In the commercial real estate world, all that matters is location. The same is true of Afghanistan. Landlocked, it borders China, Iran, and Pakistan and is not far from India and Russia.

In short, the world’s great powers have long coveted Afghanistan, not for what it has, but for what it is – a buffer zone between them.

Most Afghanis, of course, could care less about the Great Game or the Silk Road or any other geopolitical matters; they would much prefer to stay in their family villages, governed by local warlords, going about their lives without any foreign interference.

That is precisely what the Taliban are selling – Afghanistan for the Afghanis.

The price the Taliban are charging is steep, at least in Western cultural values – liberté, egalité, fraternité – that are largely forbidden, in particular to women.

When the U.S. began its war in Afghanistan, its stated purpose was to extirpate Al Qaeda and Islamic terrorism.
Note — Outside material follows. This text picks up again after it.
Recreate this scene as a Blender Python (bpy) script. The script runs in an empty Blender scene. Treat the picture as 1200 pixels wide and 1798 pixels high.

Over the years, however, as the war carried on, the U.S. included another purpose: install a Western-type state imbued with Western cultural values.

The first objective may be praiseworthy and might even have been successful. The second objective is cultural imperialism and was doomed to failure.

With the support of most Afghanis, the Taliban have resisted American cultural imperialism, just as the Mujahideen resisted Soviet imperialism in the 20th century, and the local rulers resisted British imperialism in the 19th century.

Will Kabul become Saigon déjà vu? Lamentably, Afghan history indicates it probably will. The U.S., once again, will have only itself to blame.